One of the cranes, for Doma Group's Little National Hotel at Honeysuckle, has since come down, but a company spokesperson said on Sunday that it would start work in two weeks on its waterfront Huntington apartments and install a third crane at the Store site before Christmas for its planned 12-storey, $54 million office building.
GWH has also started work on the 180-apartment Sky Residences in King Street but has not yet erected a crane for the project.
At least a dozen major building projects totalling more than $600 million are under way in the centre of the city, including Doma's $200 million Store redevelopment in Hunter Street, the Lume apartments in Honeysuckle Drive and the $45 million Little National Hotel.
The Doma spokesperson said work on the bus interchange and five-storey car park at the base of the Store's two 30-storey residential towers would end in April.
The $82 million first stage of Iris' massive East End project next to the Hunter Street mall is out of the ground, and the firm lodged plans last month for the $18 million conversion of the former David Jones building into a 104-room hotel.
RSL LifeCare's $43 million Long Tan Village vertical retirement complex is almost complete in Little King Street, and Thirdi Group has begun the $38 million Stella unit towers in Hannell Street.
Syrian billionaire Ghassan Aboud's Crystalbrook Collection hotel chain has started minor internal works on the former City Administration Centre "Roundhouse" after Newcastle council staff moved out last month.
A company spokesperson told the Newcastle Herald that major works would start early next year on converting the building into the city's first five-star hotel.

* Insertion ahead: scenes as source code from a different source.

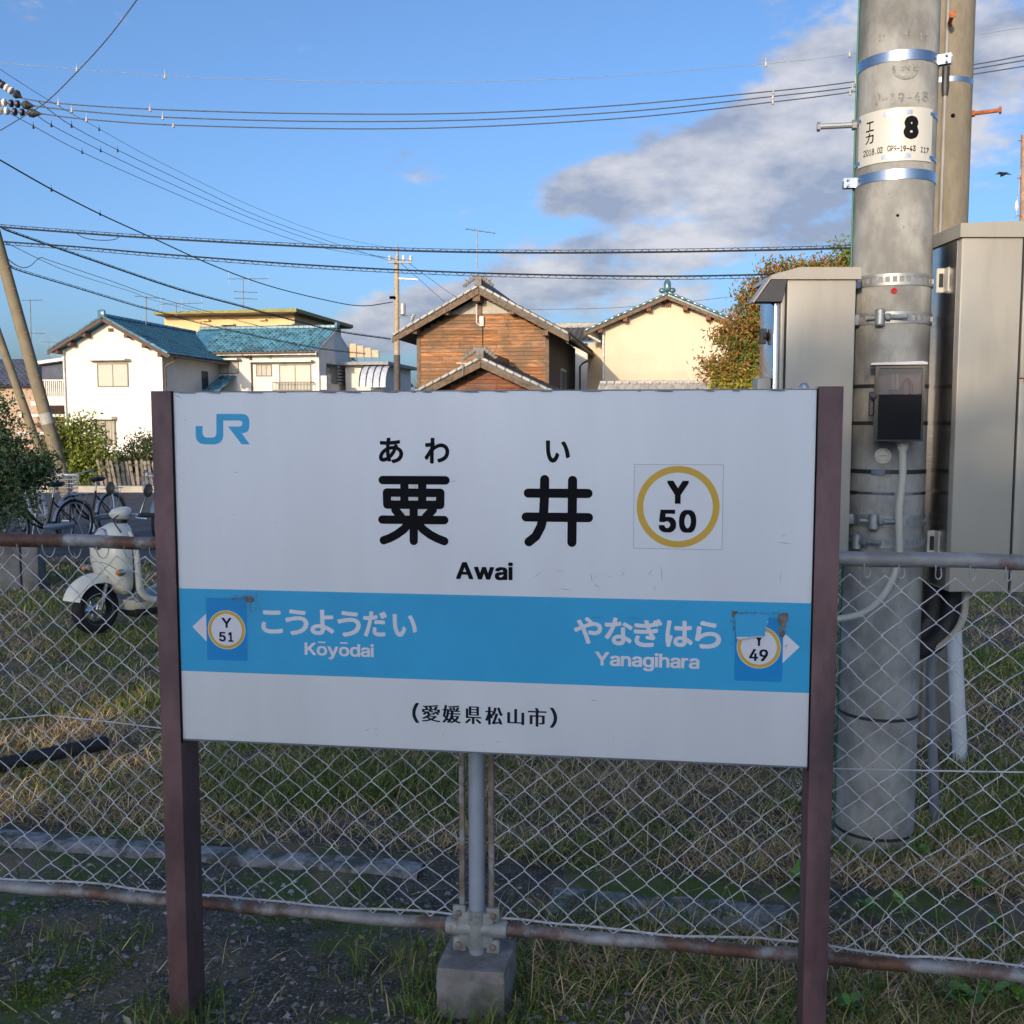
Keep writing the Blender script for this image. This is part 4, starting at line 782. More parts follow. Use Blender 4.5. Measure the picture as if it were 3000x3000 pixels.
for an_ in (-33, 147): obj('mould_seam', MB().tube([pang(an_, pr(PB.z + k * .5) - .0006, PB.z + k * .5) for k in range(0, 18)], .0022, 5), M_pole, pole, local=True)
# steel bands with their bolted ears
for v, ear, hgt in ((158, 78, .036), (508, -75, .036)):
    z = pz(v); b = pring(z - hgt / 2, z + hgt / 2, .001, M_steel, 'steel_band', t=.002)
    a = R(VIEW0 + ear); d = Vector((math.sin(a), -math.cos(a), 0)); s = Vector((d.y, -d.x, 0)); r = pr(z)
    mb = MB()
    for k in (-.012, .012): mb.box((-.0015, 0, -hgt / 2), (.0015, .045, hgt / 2), Matrix.Translation(d * r + s * k + Vector((0, 0, z - PB.z))) @ Matrix.Rotation(math.atan2(d.y, d.x) - R(90), 4, 'Z'))
    obj('ear', mb, M_steel, b, local=True)
    for k in (-.3, .3):
        p = d * (r + .03) + Vector((0, 0, z - PB.z + k * hgt)); obj('bolt', MB().tube([p - s * .028, p + s * .028], .005, 8), M_hot, b, local=True)
# number plate wrapped round the pole
PA0, PA1 = VIEW0 - 62, VIEW0 + 57; pz0, pz1 = pz(470), pz(313)
plate = pring(pz0, pz1, .003, M_plate, 'number_plate', a0=PA0, a1=PA1, t=.0012)
def cyl_put(off):
    def f(x, y, k):                                      # x: degrees from the facing line, y: world height
        a = R(VIEW0 + x); r = pr(y) + off + k * .00002; return Vector((math.sin(a) * r, -math.cos(a) * r, y - PB.z))
    return f
def ua(u, v):
    """pixel on the pole's near side -> (angle, height)"""
    r = ray(u, v); ax = PB - EYE; ro = pr(1.6)
    a = r.x ** 2 + r.y ** 2; b = -2 * (r.x * ax.x + r.y * ax.y); c = ax.x ** 2 + ax.y ** 2 - ro ** 2
    D = b * b - 4 * a * c; s = (-b - math.sqrt(max(D, 0))) / (2 * a); p = EYE + r * s
    return math.degrees(math.atan2(p.x - PB.x, -(p.y - PB.y))) - VIEW0, p.z
class CInk(Ink):
    def rc(s, ch, ua0, ua1, bold=0.0):
        (a0, z1), (a1, z0) = ua0, ua1; outs, (a, b, c, d) = glyph(ch); rr = pr(1.6) * math.pi / 180
        offs = [(0, 0)] if not bold else [(bold * math.cos(k * math.pi / 4) / rr, bold * math.sin(k * math.pi / 4)) for k in range(8)]
        bx = bold / rr
        for dx, dy in offs:
            for o, hs in outs: s.poly([[(a0 + bx + (x - a) / (c - a) * (a1 - a0 - 2 * bx) + dx, z0 + bold + (y - b) / max(1e-6, d - b) * (z1 - z0 - 2 * bold) + dy) for x, y in l] for l in [o] + hs])
zq = lambda x, y: (2350 + x / 2.972, y / 2.972)
ink = CInk(cyl_put(.0046)); ink.rc('8', ua(*zq(886, 1008)), ua(*zq(1010, 1214)), .0078); obj('plate_number', ink.mb, M_black, plate, False, local=True)
ink = CInk(cyl_put(.0046))
ink.rc('エ', ua(*zq(562, 1072)), ua(*zq(626, 1140)), .0006); ink.rc('カ', ua(*zq(558, 1172)), ua(*zq(624, 1246)), .0006)
def crow(ink, txt, x0, x1, yl, yr, h, bold):
    n = len(txt); w = (x1 - x0) / n
    for i, ch in enumerate(txt):
        if ch == ' ': continue
        y = yl + (yr - yl) * (i + .5) / n; xa = x0 + w * i + w * .1; xb = xa + w * .8; y0 = y; y1 = y + h
        if ch == '-': y0, y1 = y + h * .45, y + h * .58
        if ch == '.': y0 = y + h * .85; xa, xb = xa + w * .25, xb - w * .25
        if ch in 'I1': xa += w * .15; xb -= w * .15
        ink.rc(ch, ua(*zq(xa, y0)), ua(*zq(xb, y1)), bold)
crow(ink, '2018.02', 536, 704, 1318, 1278, 50, .0003); crow(ink, 'CP9-19-43', 742, 984, 1270, 1270, 48, .0003); crow(ink, 'I17', 1022, 1092, 1278, 1290, 48, .0003)
obj('plate_lettering', ink.mb, M_black, plate, False, local=True)
for v, x0, x1 in ((328, 710, 960), (456, 693, 943)):
    a0 = ua(2350 + x0 / 2.972, v); a1 = ua(2350 + x1 / 2.972, v); z = pz(v)
    pring(z - .007, z + .007, .0044, M_steel, 'band_window', plate, VIEW0 + a0[0], VIEW0 + a1[0], .0008)
for v in (328, 456):
    z = pz(v); pring(z - .006, z + .006, .0012, M_steel, 'plate_band', pole, t=.0012)
    for e0, e1 in ((-68, -56), (52, 64)): pring(z - .006, z + .006, .0044, M_steel, 'band_end', plate, VIEW0 + e0, VIEW0 + e1, .0008)
# faint stencils on the concrete
M_sten = pm('faded_stencil', (.20, .20, .19), .9, var=.3, scale=60, col2=(.36, .355, .335), mask=(.42, .58), mscale=90)
ink = CInk(cyl_put(.0004)); crow(ink, '9-19-43', 615, 1110, 815, 790, 100, .002); crow(ink, '17', 660, 725, 290, 290, 65, .0012); crow(ink, '9', 895, 950, 265, 265, 60, .0012); crow(ink, '15', 1020, 1100, 285, 285, 60, .0012)
arc = [ua(*zq(900 + 115 * math.cos(R(a)), 595 - 95 * math.sin(R(a)))) for a in range(165, 352, 10)]; arc2 = [ua(*zq(900 + 90 * math.cos(R(a)), 595 - 72 * math.sin(R(a)))) for a in range(165, 352, 10)]
ink.poly([arc + arc2[::-1]])
for x0, y0, x1, y1 in ((865, 575, 945, 583), (900, 550, 908, 580), (962, 555, 1030, 562), (968, 580, 1026, 588), (968, 605, 1026, 612), (968, 555, 976, 612), (1018, 555, 1026, 612)): ink.poly([[ua(*zq(x0, y0)), ua(*zq(x1, y0)), ua(*zq(x1, y1)), ua(*zq(x0, y1))]])
ink.poly([[ua(*zq(*q)) for q in ((898, 580), (910, 580), (885, 612), (868, 612))]]); ink.poly([[ua(*zq(*q)) for q in ((900, 580), (912, 578), (942, 608), (928, 612))]])
tag(obj('stencil', ink.mb, M_sten, shaft, False, local=True), kind='stuff')
# step bolt, rubber plug, holes, tag
z = pz(326); r = pr(z); mb = MB().tube([pang(-80, r - .02, z), pang(-80, r + .135, z)], .0105, 10); mb.tube([pang(-80, r - .001, z), pang(-80, r + .016, z)], .019, 6); mb.tube([pang(-80, r + .132, z), pang(-80, r + .143, z)], .0175, 6)
obj('step_bolt', mb, M_hot, pole, local=True)
a, z = ua(2619, 852); c = pang(a, pr(z), z); d = pang(a, 1, PB.z).normalized()
obj('rubber_plug', MB().lathe([(.001, .0), (.005, .002), (.008, .004), (.0115, .003), (.0115, -.004)], 16, Matrix.Translation(c) @ d.to_track_quat('Z', 'Y').to_matrix().to_4x4(), cap=False), M_redp, pole, local=True)
a, z = ua(2630, 631); c = pang(a, pr(z) + .0003, z); d = pang(a, 1, PB.z).normalized(); obj('bolt_hole', MB().lathe([(.0055, .0), (.0055, .0006)], 12, Matrix.Translation(c) @ d.to_track_quat('Z', 'Y').to_matrix().to_4x4()), M_black, pole, local=True)
a, z = ua(2587, 1335); c = pang(a, pr(z) - .001, z); d = pang(a, 1, PB.z).normalized(); Mt = Matrix.Translation(c) @ d.to_track_quat('Z', 'Y').to_matrix().to_4x4()
tg = obj('round_tag', MB().lathe([(.029, 0), (.029, .004), (.027, .005)], 24, Mt), M_plate, pole, local=True)
mb = MB(); 
for k in range(22):
    t = 2 * math.pi * k / 22; rr = .021
    if k in (0, 5, 6, 11, 16, 17): continue
    mb.box((rr * math.cos(t) - .0014, rr * math.sin(t) - .002, .0052), (rr * math.cos(t) + .0014, rr * math.sin(t) + .002, .0056), Mt)
for k in range(7): mb.box((-.014 + k * .0045, -.003, .0052), (-.012 + k * .0045, .003, .0056), Mt)
obj('tag_lettering', mb, M_sten, tg, False, local=True)
# perforated clamp straps
def perf(v, a_buckle, h=.042):
    z = pz(v); z0, z1 = z - h / 2, z + h / 2
    st = obj('clamp_strap', MB(), M_hot, pole, local=True); bpy.data.objects.remove(st)
    s0 = pring(z1 - .011, z1, .002, M_hot, 'clamp_strap', t=.003); pring(z0, z0 + .011, .002, M_hot, 'strap_edge', s0, t=.003)
    pring(z0 + .011, z1 - .011, .0012, pm('strap_hole_shade', (.30, .30, .29), .8), 'strap_web', s0, t=.001)
    for k in range(-9, 10):
        a = k * 9.5; pring(z0 + .011, z1 - .011, .002, M_hot, 'strap_rung', s0, VIEW0 + a - 1.7, VIEW0 + a + 1.7, .003)
    a = a_buckle; c = pang(a, pr(z) + .022, z); t = pang(a + 90, 1, PB.z).normalized()
    obj('buckle', MB().tube([c + Vector((0, 0, -.03)), c + Vector((0, 0, -.026)), c + Vector((0, 0, .026)), c + Vector((0, 0, .03))], [.015, .018, .018, .015], 14), M_hot, s0, local=True)
    obj('buckle_bolt', MB().tube([c - t * .05 - pang(a, .008, PB.z), c + t * .095 - pang(a, .012, PB.z)], .0075, 8).tube([c + t * .022, c + t * .036], .0125, 6), M_hot, s0, local=True)
perf(817, -70); perf(929, -12); perf(1528, -12); perf(1590, -34)
for v, h, m in ((1130, .014, M_strap), (1240, .014, M_strap), (1383, .016, M_strap), (1447, .010, M_steel), (2112, .012, M_strap), (2462, .012, M_strap)):
    z = pz(v); b = pring(z - h / 2, z + h / 2, .0008, m, 'strap', t=.0012)
    if v == 1383:
        a, zz = ua(2571, 1384); pring(z - .011, z + .011, .002, M_steel, 'strap_buckle', b, VIEW0 + a - 8, VIEW0 + a + 10, .006)
    if v == 1447: pring(z - .007, z + .007, .002, M_strap, 'strap_buckle', b, VIEW0 - 60, VIEW0 - 42, .005)
gw = [pang(-79 + 3 * math.sin(z * 1.7), pr(z) + .004, z) for z in [PB.z + .05 + k * .12 for k in range(45)]]
obj('earth_wire', MB().tube(gw, .0032, 6), M_green, pole, local=True)

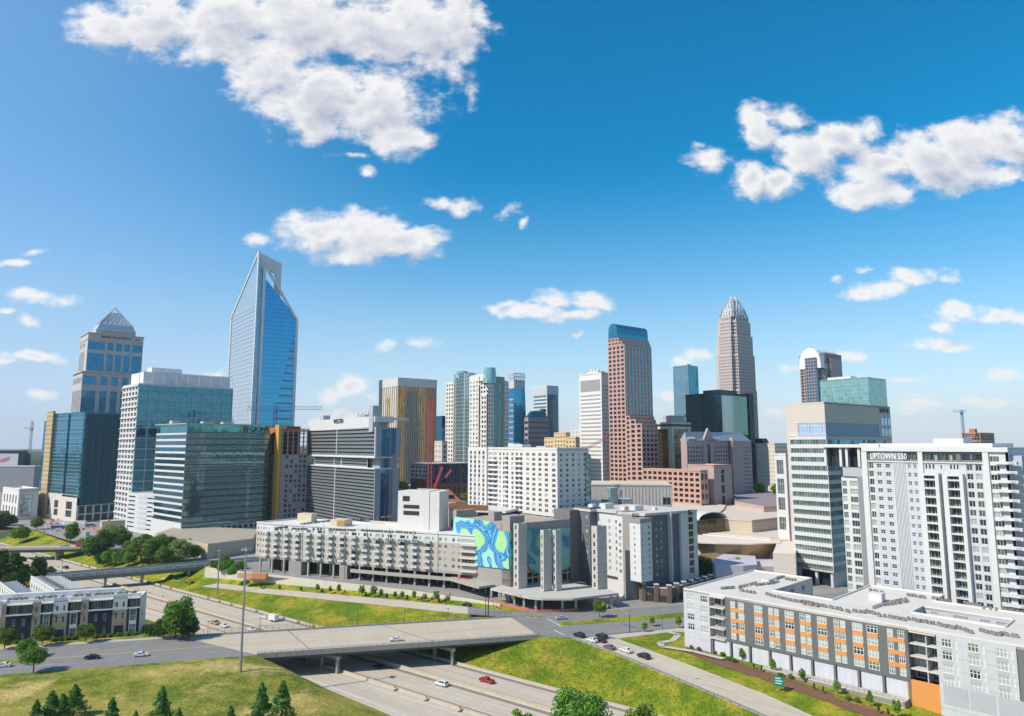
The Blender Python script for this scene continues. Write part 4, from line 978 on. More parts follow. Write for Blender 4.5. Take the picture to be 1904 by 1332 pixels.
plain('glass_tower', 'sliver of a dark blue glass tower right of the gold tower', 'tower', 806, 822, 840, 775, 830, BAND, None, None)[0].finish()
plain('office_building', 'narrow beige block between the gold tower and the white gridded tower', 'building', 808, 822, 832, 822, 640, BEIGE, (2, .5, 14, .5, WINC, .3), (1, .5, 14, .5, WING, .3))[0].finish()
# ---- 14 white striped tower
D = 650; bl, f, z1 = plain('office_tower', 'white office tower with dark horizontal window stripes and rooftop domes', 'tower', 1077, 1118, 1131, 694, D, mat('white_precast', (.70, .69, .67), .6, var=.04), None, (5, .3, 1, .94, WING, .3))
A, B_ = f.L, f.C; bl.w = MB(); bl.gm = {}; L = f.b; zt = ZP(705, D); zu = ZP(727, D)
bl.fac(A, B_, 0, z1, even(26, L, .62, 1.5), rows(2, zu-2, 31, .42)+[(zu, zt)], 0, mat('striped_glass', (.16, .15, .15), .3, .3), .4)
bl.fac(f.C, f.R, 0, z1, even(5, f.a, .45, .3), rows(2, z1-10, 33, .6), 0, WINB, .3); bl.fac(f.R, f.K, 0, z1, [], []); bl.fac(f.K, f.L, 0, z1, [], [])
b = MB(); b.box(f.at(3, 8), f.u, f.v, 10, 14, z1, z1+3)
for q in (10, 15, 19): c = f.at(6, q); b.tube(V(c.x, c.y, z1+3), V(c.x, c.y, z1+5.5), 1.6, 10, r2=.8)
bl.P('roof_plant', b, WHT); bl.finish()
# ---- 15 pink granite tower
D = 600; f = Foot(E(1161, 640), D, xl=E(1130, 640), xr=E(1211, 640)); z1 = ZP(640, D)
bl = Bldg('office_tower', 'tall pink granite tower with stepped corners and a blue barrel vaulted top', 'tower', f.C, PINK)
WPN = glass('pink_tower_window', (.05, .10, .13), .75, cell=(4.2, 4.2, 3.9), wob=.05)
pit = 3.75
def pk(fo, z0, z1_, gl=WPN, gr=WPN):
    nr = max(1, int((z1_-z0)/3.85))
    bl.fac(fo.L, fo.C, z0, z1_, even(max(1, round(fo.b/4.6)), fo.b, .66, .3), rows(z0+.4, z1_-.6, nr, .62), 0, gl, .35)
    bl.fac(fo.C, fo.R, z0, z1_, even(max(1, round(fo.a/4.6)), fo.a, .66, .3), rows(z0+.4, z1_-.6, nr, .62), 0, gr, .35)
    bl.w.prism([(p.x, p.y) for p in (fo.C, fo.R, fo.K, fo.L)], z1_-.3, z1_-.02)
WP2 = glass('pink_tower_blue_window', (.08, .30, .42), .8, cell=(4.2, 4.2, 3.9), wob=.02)
pk(f, 0, z1, WPN, WP2); bl.fac(f.R, f.K, 0, z1, [], []); bl.fac(f.K, f.L, 0, z1, [], [])
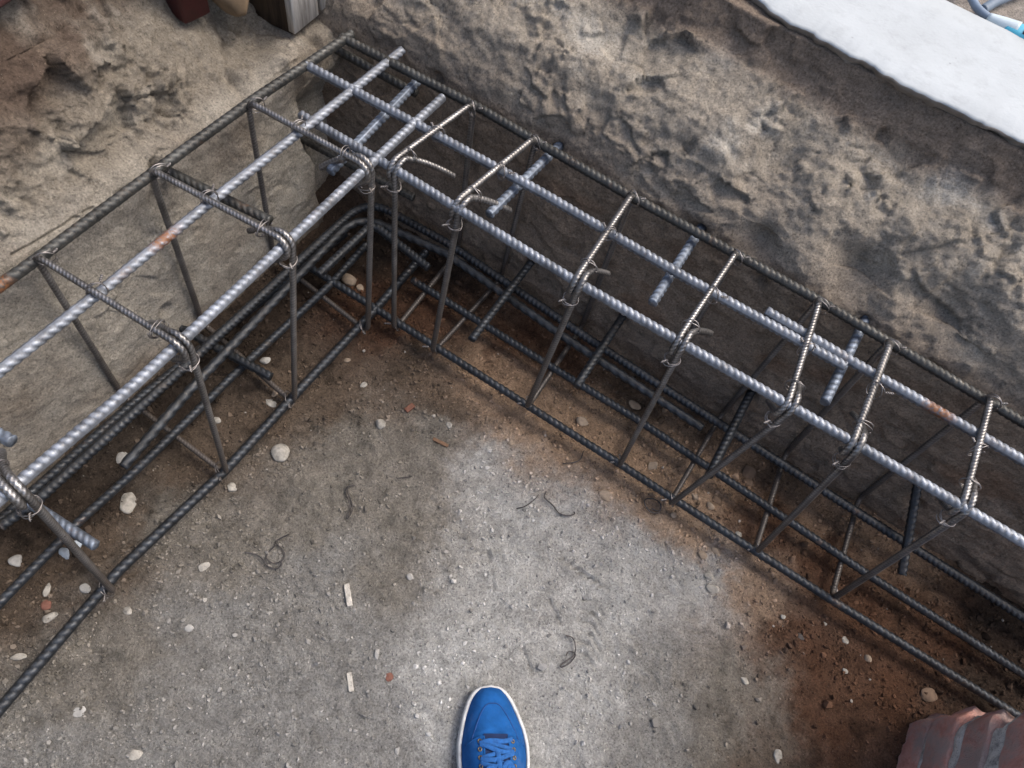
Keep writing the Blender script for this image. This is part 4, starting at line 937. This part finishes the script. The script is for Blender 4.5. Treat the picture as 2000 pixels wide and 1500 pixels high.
    # eyestays: two raised flaps that carry the eyelets, the tongue between them
    for sg in (-1, 1):
        a = np.linspace(.078, .185, 40); e = np.linspace(.40, .93, 14); A, E = np.meshgrid(a, e, indexing='ij')
        A2 = A - .013 * (1 - ((E - .40) / .53)) * 0 + .012 * ((E - .40) / .53) ** 2 * sstep(.12, .078, A)
        P = surf(A2, E * sg, .0022); Lo = surf(A2, E * sg, -.001)
        mb = MB(); mb.add(P.reshape(-1, 3), grid_quads(40, 14) if sg < 0 else grid_quads(40, 14)[:, ::-1])
        edge = np.concatenate([P[::-1, 0], P[0, :]]); tube(mb, edge, .0013, 6); mb.build('eyestay', canvas, root)
    mb = MB(); a = np.linspace(.074, .205, 40); e = np.linspace(-.40, .40, 15); A, E = np.meshgrid(a, e, indexing='ij'); mb.add(surf(A, E, .0008).reshape(-1, 3), grid_quads(40, 15)); mb.build('tongue', dark, root)
    brass = plain_mat('brass_eyelet', (.22, .17, .10), .45, .8, .2)
    ey = [.0845, .096, .1075, .119, .1305, .142, .154]
    for u0 in ey:
        for sg in (-.54, .54):
            c0 = surf(u0, sg, .0030); tu = surf(u0 + .002, sg, .0030) - surf(u0 - .002, sg, .0030); tu /= np.linalg.norm(tu); ts = surf(u0, sg + .03, .0030) - surf(u0, sg - .03, .0030); ts /= np.linalg.norm(ts)
            th = np.linspace(0, 2 * np.pi, 17); mb = MB(); tube(mb, [c0 + tu * .0026 * math.cos(x) + ts * .0026 * math.sin(x) for x in th], .0010, 6); mb.build('eyelet', brass, root)
    lace = plain_mat('blue_lace', (.012, .092, .30), .9, 0, .3, 200, .4, .0008)
    def ribbon(P, wd, th, nt=10):
        mb_ = MB(); P, _ = resample(P, .0016); T, N, B = frames(P)
        a = np.arange(nt) * 2 * np.pi / nt; up = np.array([0, 0, 1.0]); side = np.cross(T, up); side /= np.linalg.norm(side, axis=1)[:, None] + 1e-9; n2 = np.cross(side, T)
        V = P[:, None] + np.cos(a)[None, :, None] * side[:, None] * wd + np.sin(a)[None, :, None] * n2[:, None] * th
        m = len(P); V = np.concatenate([V.reshape(-1, 3), P[:1], P[-1:]]); k_ = np.arange(nt); k2 = (k_ + 1) % nt
        t_ = np.concatenate([np.stack([np.full(nt, m * nt), k2, k_], 1), np.stack([np.full(nt, m * nt + 1), (m - 1) * nt + k_, (m - 1) * nt + k2], 1)])
        return V, grid_quads(m, nt, True)[:, ::-1], t_
    mb = MB()
    for i, u0 in enumerate(ey):
        t = np.linspace(-1, 1, 20); skew = .005 if i % 2 else -.004
        P = surf(u0 + skew * t + .002 * np.sin(3 * t + i), t * .54, .0028 + .0030 * (1 - t * t)); mb.add(*ribbon(P, .0036, .0013))
        if i: P = surf(u0 - .0058 + .0055 * t * (1 if i % 2 else -1), t * .50, .0015 + .0026 * (1 - t * t)); mb.add(*ribbon(P, .0032, .0012))
    # bow: two loose ends lying towards the toe and one loop
    t = np.linspace(0, 1, 24)
    mb.add(*ribbon(surf(.165 - .07 * t, -.06 + .10 * np.sin(t * 2.4) - .02 * t, .009 - .003 * t), .0040, .0014))
    mb.add(*ribbon(surf(.160 - .045 * t, .10 + .22 * t, .010 - .004 * t), .0040, .0014))
    a = np.linspace(0, 2 * np.pi, 40); mb.add(*ribbon(surf(.140 + .026 * np.cos(a), .30 + .22 * np.sin(a), .008 + .002 * np.cos(a * 2)), .0036, .0013))
    mb.add(*ribbon(surf(.145 + .024 * np.cos(a), -.26 + .20 * np.sin(a), .009 + .002 * np.cos(a * 2)), .0036, .0013))
    mb.build('laces', lace, root)
    # padded collar and lining of the opening
    th = np.linspace(0, 2 * np.pi, 60); mb = MB()
    tube(mb, surf(.235 + .05 * np.cos(th) * 1.0, .62 * np.sin(th) * (.9), .0), .0045, 8); mb.build('collar', dark, root)
    mb = MB(); A, E = np.meshgrid(np.linspace(.18, .284, 20), np.linspace(-.62, .62, 14), indexing='ij'); P = surf(A, E, -.05); mb.add(P.reshape(-1, 3), grid_quads(20, 14)); mb.build('insole', dark, root)
sneaker()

Crystalbrook's Merewether-based CEO, Mark Davie, made a shock exit from the company in July, but the spokesperson said on Friday that the $24 million Kingsley hotel was still on track.
The net gain in cranes on commercial building projects across the nation was 14 and the net loss on residential developments was 19, reflecting the downturn in the major housing markets over the past two years.
Newcastle has bucked that trend, adding three residential cranes since March.
The city lost three cranes in that time, from the Long Tan Village and Verve apartment sites, but gained nine, including at The Store, East End, Neufort Wickham units, Stella and Evolve's affordable housing project next to Newcastle Museum.
The surge in building work is likely to continue for some time. GWH's Darby Plaza offices,
Doma's The Crossing units, Wests Group's redevelopment of the former Newcastle Workers Club, Miller Property's Honeysuckle waterfront apartments, 22-storey residential towers in National Park Street and Stronach's 161-unit redevelopment of the NBN studios site in Mosbri Crescent are all on the drawing board.